新編相模国風土記稿には「曹洞宗、應永元年(1394)起立す、開山了庵は当国大住郡粕屋庄の人なり、名は慧明、了庵は其号なり。道了は舊了庵の徒弟たり、寺伝に無双の大力にして当山を開く時、師に力を合せ、一人にて大木大石を除き、其功少からず、又師の為に当山の請願を発起し慶永十八年、遂に天狗となりて山中に住せり。奥ノ院、道了社より八町を登り、深林の内にあり、十一面観音を安置す、道了の本地仏なり」とある。
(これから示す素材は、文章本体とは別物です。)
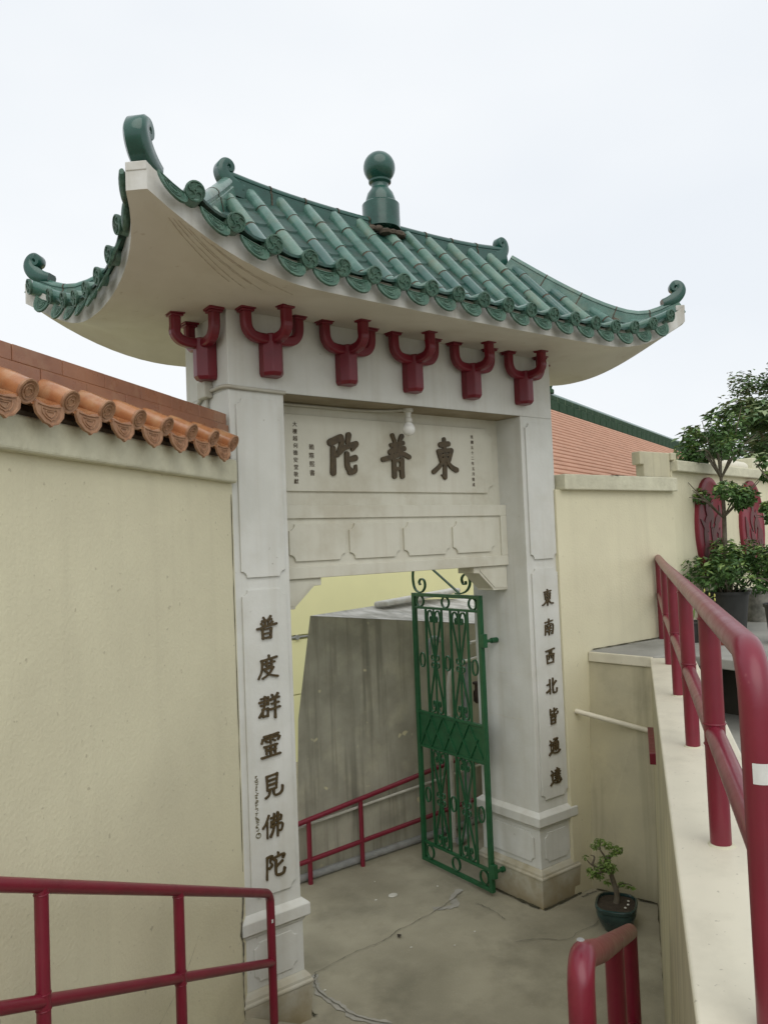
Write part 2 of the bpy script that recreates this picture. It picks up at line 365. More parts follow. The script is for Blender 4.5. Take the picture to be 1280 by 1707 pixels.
# crossbeam and the sign wall behind the recess
mb = MB(); mb.box((0, 0, 3.482), (T, D, 3.96)); mb.build('crossbeam', 'white', gate, bevel=.005)
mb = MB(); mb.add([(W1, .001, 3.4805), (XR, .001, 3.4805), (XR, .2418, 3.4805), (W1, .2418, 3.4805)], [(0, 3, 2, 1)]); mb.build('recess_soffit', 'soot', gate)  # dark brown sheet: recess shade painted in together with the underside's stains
mb = MB(); mb.box((W1, .242, 2.413), (XR, D - .004, 3.482)); mb.build('sign_wall', 'recess', gate)
# lintel with frame and four raised panels
mb = MB()
mb.box((W1, .193, 2.411), (XR, .25, 2.849))
mb.box((W1, .178, 2.772), (XR, .1935, 2.851)); mb.box((W1, .178, 2.4105), (XR, .1935, 2.482))
mb.box((W1, .178, 2.482), (W1 + .06, .1935, 2.772)); mb.box((XR - .062, .178, 2.482), (XR, .1935, 2.772))
lin = mb.build('lintel', 'recess', gate, bevel=.004)
for i in range(4):
    x = .452 + i * .4345
    mb = MB(); mb.prism(notched(x, 2.515, x + .400, 2.738, .040), ((0, .1935, 0), (1, 0, 0), (0, 0, 1), (0, -1, 0)), .0145); mb.build('lintel_panel', 'recess', lin, bevel=.002)
# corbels under the lintel ends
for sx, x0 in ((1, W1), (-1, XR)):
    poly = [(0, 0), (.335, 0), (.335, -.046), (.285, -.048), (.150, -.165), (.148, -.178), (0, -.180)]
    mb = MB(); mb.prism([(x0 + sx * a, 2.4105 + b) for a, b in (poly if sx < 0 else poly[::-1])], ((0, .20, 0), (1, 0, 0), (0, 0, 1), (0, 1, 0)), .165)
    c = mb.build('corbel', 'recess', gate, bevel=.004)
    ins = [(.012, -.018), (.275, -.018), (.275, -.034), (.262, -.044), (.135, -.158), (.012, -.166)]
    mb = MB(); mb.prism([(x0 + sx * a, 2.4105 + b) for a, b in (ins if sx < 0 else ins[::-1])], ((0, .2005, 0), (1, 0, 0), (0, 0, 1), (0, -1, 0)), .006); mb.build('corbel_face', 'recess', c)

# ---- lettering
def glyph(ch, size, extrude, offset):
    c = bpy.data.curves.new('glyph', 'FONT'); c.body = ch; c.size = size; c.extrude = extrude; c.offset = offset
    c.align_x = 'CENTER'; c.align_y = 'CENTER'; c.resolution_u = 3; c.bevel_depth = min(.003, extrude * .35); c.bevel_resolution = 0
    o = bpy.data.objects.new('glyph', c); COL.objects.link(o)
    dg = bpy.context.evaluated_depsgraph_get(); dg.update()
    me = bpy.data.meshes.new_from_object(o.evaluated_get(dg))
    vs = [tuple(v.co) for v in me.vertices]; fs = [tuple(p.vertices) for p in me.polygons]
    bpy.data.objects.remove(o); bpy.data.curves.remove(c); bpy.data.meshes.remove(me)
    if not vs: return [], []
    cx = (min(v[0] for v in vs) + max(v[0] for v in vs)) / 2; cy = (min(v[1] for v in vs) + max(v[1] for v in vs)) / 2
    return [(v[0] - cx, v[1] - cy, v[2]) for v in vs], fs
def put_glyph(mb, ch, x, y, z, size, ext=.006, off=.0, sx=1.0, sz=1.0, tilt=0.0):
    vs, fs = glyph(ch, size, ext, off)
    mb.add([(x + (v[0] * cos(tilt) - v[1] * sin(tilt)) * sx, y - v[2], z + (v[0] * sin(tilt) + v[1] * cos(tilt)) * sz) for v in vs], fs)
def brush(mb, strokes, fx, y, dep):
    """thick brush strokes with round, slightly swelling ends; fx maps a stroke point to (x, z)"""
    for k, (pts, r0, r1) in enumerate(strokes):
        path = crom([V((*fx(p), 0)) for p in pts], 4) if len(pts) > 2 else [V((*fx(pts[0]), 0)).lerp(V((*fx(pts[1]), 0)), q) for q in (0, .25, .5, .75, 1)]
        path = [V((p.x, 0, p.y)) for p in path]
        L = len(path); d0 = (path[0] - path[1]).normalized(); d1 = (path[-1] - path[-2]).normalized()
        rs = [(r0 + (r1 - r0) * i / (L - 1)) * (1 - .22 * sin(pi * i / (L - 1))) for i in range(L)]; out = []
        def side(sg, rng):
            for i in rng:
                t = (path[min(i + 1, L - 1)] - path[max(i - 1, 0)]).normalized(); out.append(path[i] + V((-t.z, 0, t.x)) * sg * rs[i])
        side(1, range(L)); a1 = math.atan2(d1.z, d1.x)
        for q in (55, 0, -55): out.append(path[-1] + V((cos(a1 + radians(q)), 0, sin(a1 + radians(q)))) * r1)
        side(-1, range(L - 1, -1, -1)); a0 = math.atan2(d0.z, d0.x)
        for q in (55, 0, -55): out.append(path[0] + V((cos(a0 + radians(q)), 0, sin(a0 + radians(q)))) * r0)
        n = len(out); dd = dep + k * .0003
        mb.add([(p.x, y, p.z) for p in out] + [(p.x, y - dd, p.z) for p in out], [tuple(range(n, 2 * n))] + [((i + 1) % n, i, n + i, n + (i + 1) % n) for i in range(n)])
WALK = '1.2,9 2.2,8|.8,6.6 2.6,7 1.8,4.6 2.4,2.4|.4,.8 2.2,2 5,1.2 8,1 9.8,2.2'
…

タクシーを使うと境内の庫裏にある受付まで直接乗り入れることが出来るようだ。
 
境内広場の中央が朝晩の勤行や当山山主が修行僧に対しての説法の場である本堂でその左隣が開祖了庵慧明禅師尊像等、歴代住持霊牌を祀る開山堂となっている。早い時間だったので境内に観光客も少なく、靄がかかり幽玄閑寂の世界に入り込んだとおもったら、境内で落葉を燃やした煙だった。
 
  
開山堂隣の鐘楼の脇に徳川家康次男、松平(結城)秀康の五男にあたる松平大和守源朝臣直基の墓がある。「直基の墓が大雄山最乗寺に建立されたのは、時の権力者である徳川将軍家と大雄山最乗寺との関係の深さもさることながら、直基自身が大雄山最乗寺に対する信仰が深かったことに由来すると考えられています」寛文十年(1670)、姫路の書寫山圓教寺に分骨されたとも南足柄市教育委員会の説明にあった。
 
損舘佛性院殿鐡関了無大居士神儀

姫路の書寫山圓教寺
 
結界門をくぐり石段を登る守護妙覚道了大薩をご本尊に大天狗・小天狗が両脇侍として祀られている御真殿に着く。ここには多宝塔、関東三十六不動の第二番の札所で清瀧不動尊が祀られている不動堂を通っても行くことが出来る。
 
 
 
大杉に囲まれた350段余りの急石段を登ると大雄山で最も高い所に御本地十一面観世音菩薩が奉安されている奥之院がある。ここの石段はきつく膝がガクガクになりながらやっと登った。
 
箱根明神・矢倉明神・飯沢明神の三明神が一体に刻まれている三面大黒天を奉安している三面殿のまえに珍しい子供を抱えている「子育ての狛犬」を見つけた。全国でも珍しい狛犬という事で若い女性に人気があるらしい。
 
曹洞宗のお寺にしてはパワースポットめぐりのサイトも掲載していて古刹にしては開けた感じのするお寺さんだった。